== WHAT THE TASK REQUIRES ==
Leave out the pictures, then output the lines of the records below from the first through the one containing "False, cv.linear().reshape(-1, 3))".

== DATA PROVIDED ==

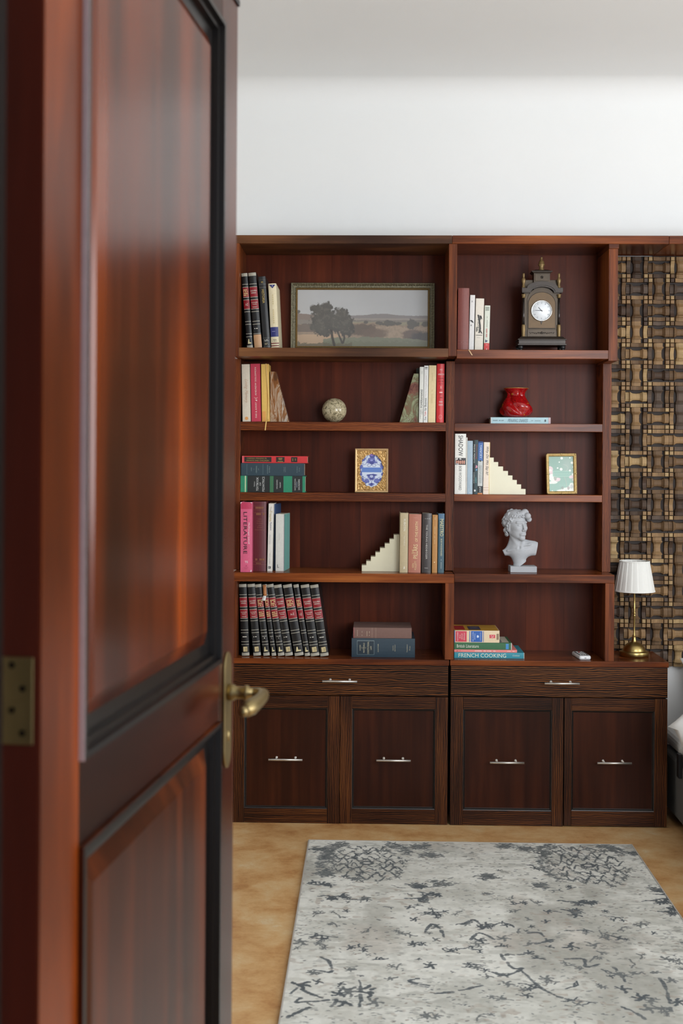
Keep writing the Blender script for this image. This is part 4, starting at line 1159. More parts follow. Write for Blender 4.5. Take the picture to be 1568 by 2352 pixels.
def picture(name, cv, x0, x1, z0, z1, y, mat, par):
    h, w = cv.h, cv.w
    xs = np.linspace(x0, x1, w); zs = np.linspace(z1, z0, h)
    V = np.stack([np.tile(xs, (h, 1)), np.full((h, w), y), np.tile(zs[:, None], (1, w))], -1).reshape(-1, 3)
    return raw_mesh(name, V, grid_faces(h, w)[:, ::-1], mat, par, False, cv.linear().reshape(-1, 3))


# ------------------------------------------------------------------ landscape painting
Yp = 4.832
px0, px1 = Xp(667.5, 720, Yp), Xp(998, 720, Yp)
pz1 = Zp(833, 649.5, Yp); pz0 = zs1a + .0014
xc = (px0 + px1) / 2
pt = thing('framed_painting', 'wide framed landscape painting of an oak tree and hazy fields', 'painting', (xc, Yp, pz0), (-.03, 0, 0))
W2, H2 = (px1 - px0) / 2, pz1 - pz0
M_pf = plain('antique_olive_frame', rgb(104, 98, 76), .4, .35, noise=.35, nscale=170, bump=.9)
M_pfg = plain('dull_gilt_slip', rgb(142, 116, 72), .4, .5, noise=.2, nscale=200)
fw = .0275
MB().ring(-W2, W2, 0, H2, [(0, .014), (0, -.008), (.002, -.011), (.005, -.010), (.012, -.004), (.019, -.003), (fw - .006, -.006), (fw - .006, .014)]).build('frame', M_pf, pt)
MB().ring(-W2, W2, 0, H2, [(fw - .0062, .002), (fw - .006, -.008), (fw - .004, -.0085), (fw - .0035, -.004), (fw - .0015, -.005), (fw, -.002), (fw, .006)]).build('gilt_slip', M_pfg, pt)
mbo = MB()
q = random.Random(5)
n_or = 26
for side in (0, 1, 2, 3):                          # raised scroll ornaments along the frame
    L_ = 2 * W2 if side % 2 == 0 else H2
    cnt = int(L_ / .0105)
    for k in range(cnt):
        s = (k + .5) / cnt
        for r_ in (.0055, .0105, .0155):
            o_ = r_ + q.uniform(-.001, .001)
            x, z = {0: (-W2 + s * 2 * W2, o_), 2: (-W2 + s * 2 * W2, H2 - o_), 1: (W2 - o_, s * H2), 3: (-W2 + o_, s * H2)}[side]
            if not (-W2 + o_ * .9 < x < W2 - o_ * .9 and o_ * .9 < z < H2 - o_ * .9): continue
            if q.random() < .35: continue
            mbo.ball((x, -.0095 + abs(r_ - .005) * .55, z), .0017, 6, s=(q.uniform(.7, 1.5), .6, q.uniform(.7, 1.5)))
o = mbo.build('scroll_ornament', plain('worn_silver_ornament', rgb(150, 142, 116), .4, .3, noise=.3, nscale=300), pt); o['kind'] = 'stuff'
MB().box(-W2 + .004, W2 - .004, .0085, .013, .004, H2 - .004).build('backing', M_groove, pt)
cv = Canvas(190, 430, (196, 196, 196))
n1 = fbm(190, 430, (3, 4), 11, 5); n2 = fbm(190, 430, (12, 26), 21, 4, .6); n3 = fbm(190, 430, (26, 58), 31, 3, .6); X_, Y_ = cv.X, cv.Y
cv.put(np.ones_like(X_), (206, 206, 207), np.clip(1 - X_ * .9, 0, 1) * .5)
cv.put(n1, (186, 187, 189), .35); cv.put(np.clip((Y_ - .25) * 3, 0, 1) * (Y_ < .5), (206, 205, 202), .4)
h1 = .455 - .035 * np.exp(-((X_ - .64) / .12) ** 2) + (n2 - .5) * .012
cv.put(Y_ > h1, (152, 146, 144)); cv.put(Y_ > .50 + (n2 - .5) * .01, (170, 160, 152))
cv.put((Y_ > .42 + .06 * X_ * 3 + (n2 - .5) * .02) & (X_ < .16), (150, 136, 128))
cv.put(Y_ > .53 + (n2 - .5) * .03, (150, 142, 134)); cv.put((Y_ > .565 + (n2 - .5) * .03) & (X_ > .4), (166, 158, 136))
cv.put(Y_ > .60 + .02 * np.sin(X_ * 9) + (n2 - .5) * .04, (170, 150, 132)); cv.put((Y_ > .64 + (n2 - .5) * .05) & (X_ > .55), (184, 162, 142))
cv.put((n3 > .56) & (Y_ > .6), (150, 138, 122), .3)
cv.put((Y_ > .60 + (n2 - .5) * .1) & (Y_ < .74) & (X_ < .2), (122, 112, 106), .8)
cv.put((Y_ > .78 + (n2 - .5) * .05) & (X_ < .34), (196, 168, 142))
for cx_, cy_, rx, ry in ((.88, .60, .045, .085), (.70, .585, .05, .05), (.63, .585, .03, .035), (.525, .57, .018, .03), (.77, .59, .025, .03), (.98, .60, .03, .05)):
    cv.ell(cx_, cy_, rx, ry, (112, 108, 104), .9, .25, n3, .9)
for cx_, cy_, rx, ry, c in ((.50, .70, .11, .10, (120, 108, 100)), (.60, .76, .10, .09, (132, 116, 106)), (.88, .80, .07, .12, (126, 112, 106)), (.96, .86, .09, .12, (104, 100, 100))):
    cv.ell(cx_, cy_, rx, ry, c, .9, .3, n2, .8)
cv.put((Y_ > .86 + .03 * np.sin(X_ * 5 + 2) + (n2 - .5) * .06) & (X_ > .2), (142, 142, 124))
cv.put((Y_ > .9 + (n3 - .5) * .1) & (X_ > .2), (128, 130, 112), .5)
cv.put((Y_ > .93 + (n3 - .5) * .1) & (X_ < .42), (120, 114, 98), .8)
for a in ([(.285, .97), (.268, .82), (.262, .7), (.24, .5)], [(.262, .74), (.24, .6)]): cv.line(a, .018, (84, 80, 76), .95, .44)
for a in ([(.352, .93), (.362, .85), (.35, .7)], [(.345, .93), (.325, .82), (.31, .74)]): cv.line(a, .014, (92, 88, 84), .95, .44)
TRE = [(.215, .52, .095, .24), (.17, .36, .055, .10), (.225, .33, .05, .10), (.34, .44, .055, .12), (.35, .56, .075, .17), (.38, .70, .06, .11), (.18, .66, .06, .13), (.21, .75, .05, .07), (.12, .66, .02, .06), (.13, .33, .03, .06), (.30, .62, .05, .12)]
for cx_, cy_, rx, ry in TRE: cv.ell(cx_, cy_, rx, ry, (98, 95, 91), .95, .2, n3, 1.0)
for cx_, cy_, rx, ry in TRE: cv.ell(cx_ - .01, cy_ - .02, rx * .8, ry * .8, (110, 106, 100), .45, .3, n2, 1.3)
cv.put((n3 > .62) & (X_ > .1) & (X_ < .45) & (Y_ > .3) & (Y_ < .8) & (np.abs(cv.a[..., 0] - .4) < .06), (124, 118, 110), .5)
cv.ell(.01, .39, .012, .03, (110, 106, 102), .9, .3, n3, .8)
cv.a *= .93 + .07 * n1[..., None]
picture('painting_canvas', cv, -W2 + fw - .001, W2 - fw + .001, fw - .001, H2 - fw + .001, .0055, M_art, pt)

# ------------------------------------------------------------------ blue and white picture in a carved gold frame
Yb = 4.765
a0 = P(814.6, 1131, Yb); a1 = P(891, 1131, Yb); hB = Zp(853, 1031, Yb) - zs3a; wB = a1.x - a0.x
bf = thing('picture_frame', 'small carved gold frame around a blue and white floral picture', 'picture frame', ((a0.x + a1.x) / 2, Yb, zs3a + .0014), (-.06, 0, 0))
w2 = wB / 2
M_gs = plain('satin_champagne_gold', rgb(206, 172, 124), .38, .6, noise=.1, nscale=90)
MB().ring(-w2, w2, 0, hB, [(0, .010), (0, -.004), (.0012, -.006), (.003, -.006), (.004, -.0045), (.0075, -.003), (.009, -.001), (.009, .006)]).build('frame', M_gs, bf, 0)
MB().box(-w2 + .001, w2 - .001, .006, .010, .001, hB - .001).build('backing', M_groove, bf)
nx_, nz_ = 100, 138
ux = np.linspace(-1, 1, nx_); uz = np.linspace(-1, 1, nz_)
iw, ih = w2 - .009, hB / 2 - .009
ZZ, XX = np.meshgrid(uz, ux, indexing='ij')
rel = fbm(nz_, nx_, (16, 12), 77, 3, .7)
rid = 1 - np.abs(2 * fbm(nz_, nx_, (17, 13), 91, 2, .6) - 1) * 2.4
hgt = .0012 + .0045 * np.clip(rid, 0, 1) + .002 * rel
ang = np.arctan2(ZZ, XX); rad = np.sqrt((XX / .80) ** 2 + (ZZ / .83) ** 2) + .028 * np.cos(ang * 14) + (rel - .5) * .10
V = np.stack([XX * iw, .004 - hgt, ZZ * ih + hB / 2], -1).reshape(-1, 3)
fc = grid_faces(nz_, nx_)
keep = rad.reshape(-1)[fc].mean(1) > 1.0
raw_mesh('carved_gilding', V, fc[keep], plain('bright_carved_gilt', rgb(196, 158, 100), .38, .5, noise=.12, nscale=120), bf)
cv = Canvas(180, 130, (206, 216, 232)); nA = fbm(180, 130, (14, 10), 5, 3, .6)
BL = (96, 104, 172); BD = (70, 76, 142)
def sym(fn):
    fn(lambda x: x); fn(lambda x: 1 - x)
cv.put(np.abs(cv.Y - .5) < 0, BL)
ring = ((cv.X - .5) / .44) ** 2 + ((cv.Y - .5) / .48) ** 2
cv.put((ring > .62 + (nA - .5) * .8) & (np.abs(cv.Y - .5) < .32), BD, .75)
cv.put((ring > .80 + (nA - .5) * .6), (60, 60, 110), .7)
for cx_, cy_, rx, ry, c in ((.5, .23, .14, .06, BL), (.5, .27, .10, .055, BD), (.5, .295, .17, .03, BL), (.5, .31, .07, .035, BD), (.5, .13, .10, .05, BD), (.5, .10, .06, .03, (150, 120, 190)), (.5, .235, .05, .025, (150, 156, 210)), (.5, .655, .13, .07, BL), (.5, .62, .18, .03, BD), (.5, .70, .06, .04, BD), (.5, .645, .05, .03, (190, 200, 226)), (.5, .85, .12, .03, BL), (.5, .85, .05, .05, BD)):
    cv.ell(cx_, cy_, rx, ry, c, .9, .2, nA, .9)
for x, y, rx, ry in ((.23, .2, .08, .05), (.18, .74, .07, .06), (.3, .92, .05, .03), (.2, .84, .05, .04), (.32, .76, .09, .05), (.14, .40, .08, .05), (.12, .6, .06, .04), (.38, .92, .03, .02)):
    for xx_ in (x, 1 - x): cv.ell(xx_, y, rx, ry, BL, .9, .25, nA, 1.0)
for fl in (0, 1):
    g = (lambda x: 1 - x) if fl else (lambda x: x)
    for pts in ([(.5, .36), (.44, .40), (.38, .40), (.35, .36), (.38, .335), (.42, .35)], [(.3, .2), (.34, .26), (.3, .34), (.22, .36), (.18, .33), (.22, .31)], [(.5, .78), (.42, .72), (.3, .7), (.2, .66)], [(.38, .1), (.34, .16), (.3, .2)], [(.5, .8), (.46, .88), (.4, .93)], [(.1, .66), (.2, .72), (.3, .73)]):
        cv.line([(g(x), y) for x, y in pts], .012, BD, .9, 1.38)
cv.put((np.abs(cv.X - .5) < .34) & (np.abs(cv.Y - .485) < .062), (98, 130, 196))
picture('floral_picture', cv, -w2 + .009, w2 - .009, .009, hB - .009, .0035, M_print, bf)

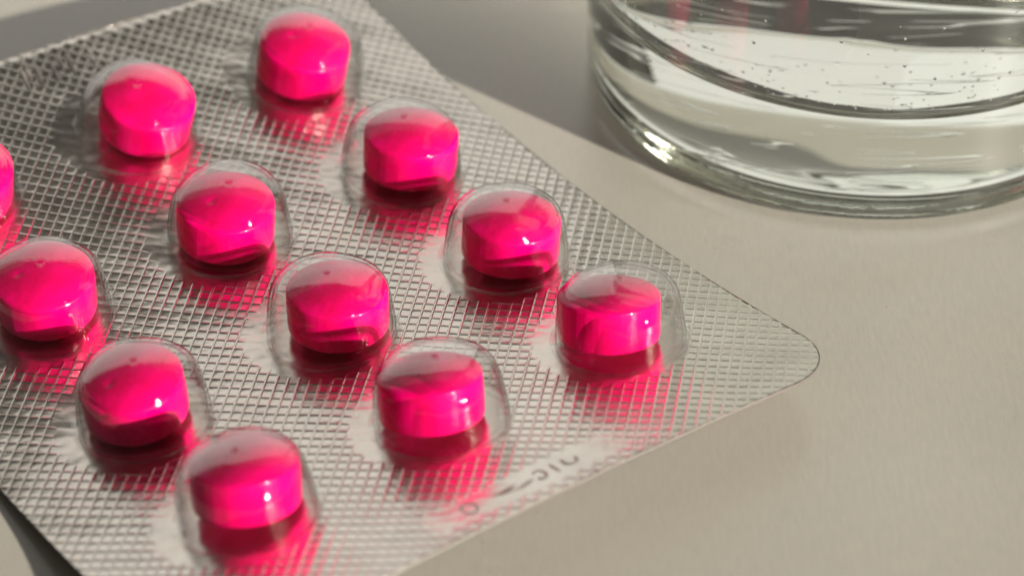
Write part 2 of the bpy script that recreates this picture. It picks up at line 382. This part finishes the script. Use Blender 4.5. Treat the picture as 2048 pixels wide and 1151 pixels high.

== WRITTEN RESPONSE ==
Keep writing the Blender script for this image. This is part 4, starting at line 1159. More parts follow. Write for Blender 4.5. Take the picture to be 1568 by 2352 pixels.
def picture(name, cv, x0, x1, z0, z1, y, mat, par):
    h, w = cv.h, cv.w
    xs = np.linspace(x0, x1, w); zs = np.linspace(z1, z0, h)
    V = np.stack([np.tile(xs, (h, 1)), np.full((h, w), y), np.tile(zs[:, None], (1, w))], -1).reshape(-1, 3)
    return raw_mesh(name, V, grid_faces(h, w)[:, ::-1], mat, par, False, cv.linear().reshape(-1, 3))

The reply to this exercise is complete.